Toute l’histoire du développement social avait abouti, en Prusse, à grouper les individus en petites sociétés morcelées qui affectaient trois formes diverses. C’était d’abord le groupement municipal des villes, puis, lorsqu’on sortait des grandes agglomérations, c’était, sur une portion assez étendue du territoire, le canton des domaines royaux, et, sur tout le surplus de la superficie, sur la plus large part du territoire, le domaine seigneurial. C’étaient là les cellules élémentaires de la société politique. Mais ces petites sociétés élémentaires n’étaient point, comme le sont aujourd’hui les communes françaises, reliées, cimentées, pénétrées par l’action centralisatrice de l’Etat. L’Etat monarchique de la Prusse, tout fortement constitué qu’il fût, s’était superposé à ces organismes élémentaires; mais il demeurait presque sans contact avec eux.

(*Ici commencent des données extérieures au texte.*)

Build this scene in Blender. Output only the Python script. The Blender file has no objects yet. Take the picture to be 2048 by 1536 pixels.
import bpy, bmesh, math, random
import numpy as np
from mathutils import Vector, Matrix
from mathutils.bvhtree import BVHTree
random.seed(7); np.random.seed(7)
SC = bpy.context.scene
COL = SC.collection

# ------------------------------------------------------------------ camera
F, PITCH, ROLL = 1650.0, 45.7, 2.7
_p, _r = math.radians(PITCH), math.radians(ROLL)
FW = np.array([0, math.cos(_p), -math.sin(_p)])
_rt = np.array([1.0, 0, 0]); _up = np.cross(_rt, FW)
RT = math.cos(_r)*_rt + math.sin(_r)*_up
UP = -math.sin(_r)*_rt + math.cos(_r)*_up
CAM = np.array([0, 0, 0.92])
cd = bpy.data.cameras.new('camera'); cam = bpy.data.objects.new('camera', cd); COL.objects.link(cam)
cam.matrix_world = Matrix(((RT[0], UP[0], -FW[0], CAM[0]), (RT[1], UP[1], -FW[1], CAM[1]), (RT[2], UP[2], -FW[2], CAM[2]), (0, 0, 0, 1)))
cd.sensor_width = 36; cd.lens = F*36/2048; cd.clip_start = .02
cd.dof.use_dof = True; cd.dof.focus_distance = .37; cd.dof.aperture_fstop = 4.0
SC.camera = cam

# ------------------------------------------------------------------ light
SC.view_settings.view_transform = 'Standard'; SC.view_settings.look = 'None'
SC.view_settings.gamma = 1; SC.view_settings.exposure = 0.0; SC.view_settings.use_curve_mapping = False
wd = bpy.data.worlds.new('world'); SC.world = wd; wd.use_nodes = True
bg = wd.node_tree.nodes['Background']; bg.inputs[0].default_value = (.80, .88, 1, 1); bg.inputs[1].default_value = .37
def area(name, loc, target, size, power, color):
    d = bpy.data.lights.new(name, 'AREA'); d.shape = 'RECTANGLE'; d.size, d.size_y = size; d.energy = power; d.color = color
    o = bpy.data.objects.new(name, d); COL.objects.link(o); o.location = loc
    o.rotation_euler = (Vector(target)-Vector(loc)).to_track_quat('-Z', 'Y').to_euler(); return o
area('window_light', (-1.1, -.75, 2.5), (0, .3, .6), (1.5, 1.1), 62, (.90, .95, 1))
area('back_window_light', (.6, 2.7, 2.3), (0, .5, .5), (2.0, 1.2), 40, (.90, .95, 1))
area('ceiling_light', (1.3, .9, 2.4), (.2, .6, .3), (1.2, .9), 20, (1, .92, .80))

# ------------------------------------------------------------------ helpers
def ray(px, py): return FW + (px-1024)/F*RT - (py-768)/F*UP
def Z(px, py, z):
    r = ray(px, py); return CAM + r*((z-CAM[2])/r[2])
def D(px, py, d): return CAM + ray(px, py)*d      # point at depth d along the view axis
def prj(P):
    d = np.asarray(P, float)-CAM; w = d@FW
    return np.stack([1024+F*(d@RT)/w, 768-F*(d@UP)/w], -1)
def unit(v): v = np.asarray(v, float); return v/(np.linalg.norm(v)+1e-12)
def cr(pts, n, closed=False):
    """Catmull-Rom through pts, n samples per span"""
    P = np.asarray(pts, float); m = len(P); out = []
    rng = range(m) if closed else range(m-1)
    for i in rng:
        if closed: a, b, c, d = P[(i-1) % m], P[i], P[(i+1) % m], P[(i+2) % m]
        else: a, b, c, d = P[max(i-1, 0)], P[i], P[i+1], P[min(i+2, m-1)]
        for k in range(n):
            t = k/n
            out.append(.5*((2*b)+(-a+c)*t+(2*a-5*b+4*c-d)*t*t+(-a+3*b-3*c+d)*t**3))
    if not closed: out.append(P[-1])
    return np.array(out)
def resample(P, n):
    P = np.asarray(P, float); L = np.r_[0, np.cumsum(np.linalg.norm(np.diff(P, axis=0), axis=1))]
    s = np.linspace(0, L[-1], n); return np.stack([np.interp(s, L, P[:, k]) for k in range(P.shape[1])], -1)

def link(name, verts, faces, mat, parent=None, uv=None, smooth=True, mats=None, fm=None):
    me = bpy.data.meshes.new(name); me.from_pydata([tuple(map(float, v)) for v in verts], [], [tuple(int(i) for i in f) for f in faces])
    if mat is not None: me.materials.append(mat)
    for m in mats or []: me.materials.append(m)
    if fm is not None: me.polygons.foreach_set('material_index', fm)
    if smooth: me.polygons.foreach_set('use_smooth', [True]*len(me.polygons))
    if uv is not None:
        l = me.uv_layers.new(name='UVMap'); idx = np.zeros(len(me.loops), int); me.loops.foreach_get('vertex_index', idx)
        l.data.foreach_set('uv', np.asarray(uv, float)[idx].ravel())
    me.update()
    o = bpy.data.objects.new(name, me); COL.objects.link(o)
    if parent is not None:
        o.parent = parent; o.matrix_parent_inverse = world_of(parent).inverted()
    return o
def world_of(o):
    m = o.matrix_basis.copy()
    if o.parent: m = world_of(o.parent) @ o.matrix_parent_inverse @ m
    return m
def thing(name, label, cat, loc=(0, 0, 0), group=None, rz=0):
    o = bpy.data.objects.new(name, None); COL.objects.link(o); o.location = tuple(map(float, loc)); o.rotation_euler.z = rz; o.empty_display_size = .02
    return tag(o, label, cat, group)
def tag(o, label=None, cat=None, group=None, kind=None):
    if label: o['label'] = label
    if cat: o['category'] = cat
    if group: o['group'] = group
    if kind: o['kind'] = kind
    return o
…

Le domaine seigneurial, surtout, avait conservé, sous la direction de son chef local, la plus large part de son autonomie. Non seulement la surveillance de l’école, de l’église, mais jusqu’à la justice, jusqu’à la police, jusqu’au maintien même de l’ordre social, dans ce qu’il a d’essentiel, reposaient entre les mains du propriétaire du domaine, du chef local de cette petite communauté quasi féodale. L’Etat n’avait point d’autre organe de son autorité, d’autre instrument de son action, que cet agent indépendant et effectivement irresponsable, qui s’appelait le propriétaire du domaine, et qui, de sa terre, de son bien noble, régissait, le plus souvent par des agens dépendans de lui, le ou les villages voisins[1].

Le préambule, l’exposé des motifs, de l’édit de gendarmerie précisait avec autant de netteté que nous pouvons le faire aujourd’hui l’état social et politique de la Prusse, et le mal auquel il voulait porter remède.

Il montrait la Prusse morcelée en collectivités isolées les unes des autres : les communes urbaines, les districts des domaines royaux, et ce qu’il appelait les sociétés seigneuriales, c’est-à-dire les circonscriptions des biens nobles qui tenaient la place des communes rurales.

Il dépeignait ces sociétés dépourvues de toute représentation

  1. Preussische Jahrbücher, XXXVII. Gneist, Die Denkschriften des Freiherrn vom Stein, p. 264.